There are the “let’s get rid of it.” They say that farmers deserve that extra hour of light to work their 40 acres with a mule who doesn’t know what time zone he toils in. They claim that daylight savings time brings out muggers, They say that there are more accidents driving in the dark in the morning heading to work, than driving in the dark in the evening heading for home. They say it’s dangerous for the kids, waiting for their school buses in the dark.

There are the “let’s make it permanent” folks, who argue that most people would rather have that extra hour of daylight at the end of their workday than at the beginning. I come down on this side. Give me the dark in the morning, but let there be light later in the day. If it’s too dangerous for the kiddos, lets take a look at those who are arguing that school should start later in the day, anyway. Their point is that teenagers, because of their peculiar circadian cycles, don’t get the right amount of REM sleep. I realize that the kiddos folks are worried about are the kindergartners, not the high schoolers. Still, we could figure this out. 

Still others just want to eliminate the semi-annual switcheroo, and don’t seem to care whether we take our darkness a.m. or p.m. Their point seems to be that adjusting your internal clock is just plain bad for everyone’s health. (I have to ask how these folks cope when they want to travel outside of their time zone. How do you handle jet lag after an all-nighter to Europe if you can’t manage an hour twice a year. Do they just stay home?)
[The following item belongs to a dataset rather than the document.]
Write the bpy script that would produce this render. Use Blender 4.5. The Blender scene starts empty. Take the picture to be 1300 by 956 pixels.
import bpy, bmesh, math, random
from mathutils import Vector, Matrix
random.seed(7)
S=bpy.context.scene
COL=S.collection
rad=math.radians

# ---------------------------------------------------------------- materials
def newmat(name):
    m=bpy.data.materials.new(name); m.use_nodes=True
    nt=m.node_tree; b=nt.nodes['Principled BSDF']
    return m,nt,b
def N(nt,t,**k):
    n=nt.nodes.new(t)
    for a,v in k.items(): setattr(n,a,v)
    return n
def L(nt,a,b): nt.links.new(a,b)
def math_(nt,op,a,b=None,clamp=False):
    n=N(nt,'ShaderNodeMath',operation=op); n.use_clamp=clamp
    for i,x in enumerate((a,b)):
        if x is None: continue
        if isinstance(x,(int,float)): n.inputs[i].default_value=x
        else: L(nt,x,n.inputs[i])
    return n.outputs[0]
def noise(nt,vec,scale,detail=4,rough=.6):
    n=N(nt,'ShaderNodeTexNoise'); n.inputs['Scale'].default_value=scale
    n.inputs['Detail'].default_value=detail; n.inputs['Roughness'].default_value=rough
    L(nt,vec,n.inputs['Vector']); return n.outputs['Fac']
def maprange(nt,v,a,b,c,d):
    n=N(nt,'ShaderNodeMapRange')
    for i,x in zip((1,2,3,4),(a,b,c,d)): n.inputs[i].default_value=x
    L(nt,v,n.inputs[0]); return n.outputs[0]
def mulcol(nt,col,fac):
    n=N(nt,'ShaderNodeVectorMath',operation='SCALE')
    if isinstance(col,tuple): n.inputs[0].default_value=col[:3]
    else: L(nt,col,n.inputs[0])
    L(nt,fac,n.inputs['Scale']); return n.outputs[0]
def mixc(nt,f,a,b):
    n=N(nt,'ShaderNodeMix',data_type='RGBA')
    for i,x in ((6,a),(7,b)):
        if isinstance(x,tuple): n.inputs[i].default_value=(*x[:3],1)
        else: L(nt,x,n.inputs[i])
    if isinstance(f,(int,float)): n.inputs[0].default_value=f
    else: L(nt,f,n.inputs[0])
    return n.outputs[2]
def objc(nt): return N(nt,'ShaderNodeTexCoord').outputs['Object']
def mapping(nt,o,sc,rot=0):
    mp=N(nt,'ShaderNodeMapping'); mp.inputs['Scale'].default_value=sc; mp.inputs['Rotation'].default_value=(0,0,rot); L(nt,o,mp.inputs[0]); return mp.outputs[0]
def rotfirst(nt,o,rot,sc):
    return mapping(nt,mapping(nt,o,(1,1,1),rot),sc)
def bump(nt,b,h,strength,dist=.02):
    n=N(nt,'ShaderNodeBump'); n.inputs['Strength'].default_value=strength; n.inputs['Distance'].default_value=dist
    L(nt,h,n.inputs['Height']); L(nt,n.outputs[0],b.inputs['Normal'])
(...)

I suspect that most of those arguing on behalf of the farmers, who want to eliminate daylight savings time, don’t live at the beginning of a time zone. Maybe I’d feel different if I lived in Ohio, where they get more light in the evening to begin with. In Boston, we’re on the leading edge. More sun in the morning for all those urban farmer types. More dark at night for everyone else.

More recently, another faction has emerged: those who want New England (or all of New England other than the New York commuting counties in Connecticut) should get on American Standard Time and just stay put. Voila: we’re at the end of the time zone, so we get daylight at the back end of the day. We’d be with the Maritime Provinces. We’d almost be Canadians. (Given what might be looming for us, this might not be a bad idea.) The problem with this is that we’d no longer be in the same time zone as the rest of the East Coast, which seems like kind of a dumb thing to do. New York for the day? Change time zones! Head to DC for a protest march. Change time zones! Take the kids to Disneyworld. Change time zones!

I don’t see this working out all that well. We really are more identified with the Eastern Seaboard of the US than we are with PE Islanders. Plus I wouldn’t want to stay up until 11 p.m. to watch The Americans when the new season starts this week. Okay, I can catch it on demand any old time I want. But maybe I want to see it in real-time.

Mostly, I’m just happy to have that extra hour of light at the end of the day. Let the evening walks begin!

*In case you’re wondering, that was an angelic chorus.